Opozycja okopała się w swoim totalnym grajdole, wysługując się niedobitkami postkomunistycznej elity, przepraszam za wyrażenie: intelektualnymi, artystycznymi i przechodzonymi osobowościami politycznymi, z których część ma niejasną przeszłość PRL - owską.
Krążą między TVN24, Polsatem, Superstacją i portalami internetowymi, gadają na zmianę, a nawet parami, a co bystrzejsze i bystrzejsi zaznaczają swoje istnienie intelektualnie i moralnie na Twitterze i Facebooku. I mówią oraz piszą to samo co ich koledzy z towarzystwa, dzięki czemu odbiorca tego bełkotu nie musi tracić czasu, wystarczy, że obejrzy adwokata Giertycha, żeby już nie musieć oglądać byłego senatora Cimoszewicza. Towarzyszą im w opluwaniu PiS - u i jego rządu odpowiednio zmotywowani dziennikarze, ale nie o nich chcę pisać, bo to żadne autorytety, to zwyczajni propagandziści. Ludzie od robienia dobrze politykom oderwanym od żłoba. Są w tym dobrzy, bo sami są w strachu.

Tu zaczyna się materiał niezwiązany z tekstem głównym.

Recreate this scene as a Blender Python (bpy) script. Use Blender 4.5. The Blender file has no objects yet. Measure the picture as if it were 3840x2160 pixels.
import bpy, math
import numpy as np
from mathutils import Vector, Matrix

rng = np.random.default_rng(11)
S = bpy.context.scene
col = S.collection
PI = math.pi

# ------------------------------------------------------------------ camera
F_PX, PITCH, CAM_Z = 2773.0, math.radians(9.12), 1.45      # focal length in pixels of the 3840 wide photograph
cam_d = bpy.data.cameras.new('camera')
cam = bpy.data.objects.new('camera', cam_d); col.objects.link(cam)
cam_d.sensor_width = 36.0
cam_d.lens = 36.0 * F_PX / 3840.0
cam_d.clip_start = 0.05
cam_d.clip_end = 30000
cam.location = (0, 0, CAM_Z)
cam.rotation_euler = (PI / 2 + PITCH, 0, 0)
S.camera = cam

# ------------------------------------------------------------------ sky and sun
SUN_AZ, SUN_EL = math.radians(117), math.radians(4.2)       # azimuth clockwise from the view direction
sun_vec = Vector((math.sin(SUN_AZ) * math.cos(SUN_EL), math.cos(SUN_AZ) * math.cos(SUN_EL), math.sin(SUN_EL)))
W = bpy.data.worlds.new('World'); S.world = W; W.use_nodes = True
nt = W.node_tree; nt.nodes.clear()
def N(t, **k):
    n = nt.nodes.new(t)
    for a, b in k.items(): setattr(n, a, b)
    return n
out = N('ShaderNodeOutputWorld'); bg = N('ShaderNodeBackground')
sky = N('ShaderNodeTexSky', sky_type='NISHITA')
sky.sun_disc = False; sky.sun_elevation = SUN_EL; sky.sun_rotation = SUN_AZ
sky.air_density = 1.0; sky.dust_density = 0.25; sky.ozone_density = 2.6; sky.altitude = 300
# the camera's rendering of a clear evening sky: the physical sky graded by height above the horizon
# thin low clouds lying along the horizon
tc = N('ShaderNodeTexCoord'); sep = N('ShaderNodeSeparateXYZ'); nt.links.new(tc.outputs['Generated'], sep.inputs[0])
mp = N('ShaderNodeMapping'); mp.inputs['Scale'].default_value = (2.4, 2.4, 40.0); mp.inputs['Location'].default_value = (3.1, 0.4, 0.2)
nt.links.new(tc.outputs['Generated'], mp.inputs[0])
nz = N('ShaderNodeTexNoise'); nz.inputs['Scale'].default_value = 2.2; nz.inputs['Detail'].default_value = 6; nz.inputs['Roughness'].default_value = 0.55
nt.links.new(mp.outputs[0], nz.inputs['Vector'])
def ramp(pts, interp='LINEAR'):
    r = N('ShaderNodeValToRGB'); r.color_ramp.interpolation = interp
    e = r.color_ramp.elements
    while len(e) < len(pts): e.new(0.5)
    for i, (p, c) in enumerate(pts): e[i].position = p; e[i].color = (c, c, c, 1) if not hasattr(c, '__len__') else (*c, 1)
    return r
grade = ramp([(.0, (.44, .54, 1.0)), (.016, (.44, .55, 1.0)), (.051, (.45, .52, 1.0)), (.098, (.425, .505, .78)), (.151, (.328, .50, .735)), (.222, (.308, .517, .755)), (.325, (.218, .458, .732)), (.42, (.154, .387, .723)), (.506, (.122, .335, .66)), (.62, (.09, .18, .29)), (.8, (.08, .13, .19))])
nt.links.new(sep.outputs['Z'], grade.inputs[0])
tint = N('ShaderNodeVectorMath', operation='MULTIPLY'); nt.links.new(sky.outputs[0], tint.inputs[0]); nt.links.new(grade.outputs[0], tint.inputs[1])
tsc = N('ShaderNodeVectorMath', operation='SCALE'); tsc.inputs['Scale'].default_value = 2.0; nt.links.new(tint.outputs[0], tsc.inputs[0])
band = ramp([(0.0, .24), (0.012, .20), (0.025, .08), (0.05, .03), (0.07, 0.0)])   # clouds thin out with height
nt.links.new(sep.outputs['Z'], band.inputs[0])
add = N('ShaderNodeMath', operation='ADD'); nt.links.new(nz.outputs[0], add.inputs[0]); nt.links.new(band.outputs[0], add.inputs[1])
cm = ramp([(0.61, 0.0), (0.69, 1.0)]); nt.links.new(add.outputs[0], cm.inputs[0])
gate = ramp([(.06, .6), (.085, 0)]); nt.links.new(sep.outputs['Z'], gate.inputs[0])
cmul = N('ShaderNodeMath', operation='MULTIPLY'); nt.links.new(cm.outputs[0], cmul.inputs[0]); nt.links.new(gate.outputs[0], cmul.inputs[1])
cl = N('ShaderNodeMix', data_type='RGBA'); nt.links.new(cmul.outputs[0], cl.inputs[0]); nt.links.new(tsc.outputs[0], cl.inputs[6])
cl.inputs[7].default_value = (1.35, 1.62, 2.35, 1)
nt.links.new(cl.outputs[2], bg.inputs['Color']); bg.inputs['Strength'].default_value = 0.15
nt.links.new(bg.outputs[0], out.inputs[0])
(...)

Te autorytety skupione wokół establishmentu, raczej byłego, to Krystyna Janda, Maciej Maleńczuk, wykładowczyni etyki na UW Magdalena Środa, profesor Jan Hartman - też lewak, reżyser Jerzy Stuhr i jego nieodrodny potomek Maciej, reżyser Kutz, były szef MSZ Radosław Sikorski, były prezydent Komorowski i paru byłych urzędników państwowych oraz wojskowych oraz jacyś doktorzy i magistrzy z różnych uczelni, chłopaki z łapanki, ofiary parcia na szkło. Nie wymieniłam wszystkich „autorytetów” intelektualnych, moralnych oraz ekonomicznych i gospodarczych, ale ci ostatni też już byli i pozostawili po sobie państwo teoretyczne oraz kamieni kupę.
W ubiegły piątek pewien młody obywatel najechał na samochód wiozący premier Szydło i tylko dzięki przytomności kierowcy nie doszło do tragedii, to znaczy zmiażdżenia samochodzika i owego młodziana. Ten wypadek stał się okazją do zaatakowania rządu, rządzącej partii i funkcjonariuszy BOR przez opozycję i jej „autorytety”. Mainstream zaroił się od ekspertów, a internet od chamskich wpisów polityków opozycji i etyków w rodzaju Środy. Zastanawia poziom kultury tych ludzi, skąd się w naszym kraju biorą takie prymitywy, na dodatek z tytułami naukowymi? Kto im je dał i za co? Czy jesteśmy aż tak głupim społeczeństwem, że produkujemy na kopy autorytety w gumiakach? Ludzi, którzy wyposażeni są w cienką otoczkę cywilizacyjno - kulturową, którą wystarczy poskrobać, żeby ujawniła się klasyczna „wiocha”, mentalność wyróżniająca się zawiścią, nienawiścią i pazernością. Przytoczę tylko fragment wpisu Magdaleny Środy: „Ponoć kierowca cinquecento przyznał się już do zamachu smoleńskiego i przedziurawienia opony prezydenta…”. Reszta jej wpisu na Facebooku jest równie obrzydliwa, ale niestety ta kobieta naucza studentów zasad etyki. Jej wpis jest podobny do wpisów hejterów, którzy na słusznych portalach prześcigają się w obrzucaniu błotem rządu Prawa i Sprawiedliwości. Ale im za to płacą.
Jeżeli prawdą jest, że opozycja wynajęła agencję, której zadaniem jest szukanie haków na rząd w celu skompromitowania jego reform, to ma ona mocno pod górkę. Awantura wokół pokrzywdzonego przez władze kierowcy seicento ma przykryć niebywałe afery korupcyjne poprzedniego rządu, że wymienię Amber Gold czy aferę reprywatyzacyjną. Do tego doszły delikty złodziejskie dwóch sędziów, afera korupcyjna w krakowskim sądzie, wyroki motywowane politycznie itd.itp. Jak i czym przykryć te wszystkie łajdactwa - oto jest pytanie do owej agencji. Wałkowania przypadku samochodu seicento nie wystarczy, żeby obalić rząd i jego dobrą zmianę. A ten 21-letni kierowca i jego rodzice powinni wiedzieć, że chłopak zostanie przerzuty i wypluty, bo ani PO ani Nowoczesna nie bronią go z życzliwości albo współczucia, ale używają do walki z wrogiem politycznym, walki z niskich pobudek. Lepiej trzymać się z daleka od Sowy i Budki. I od opozycji lewacko-liberalnej, broniącej zaciekle III RP, nie przebierając w środkach i na dodatek, bez widoków na zwycięstwo.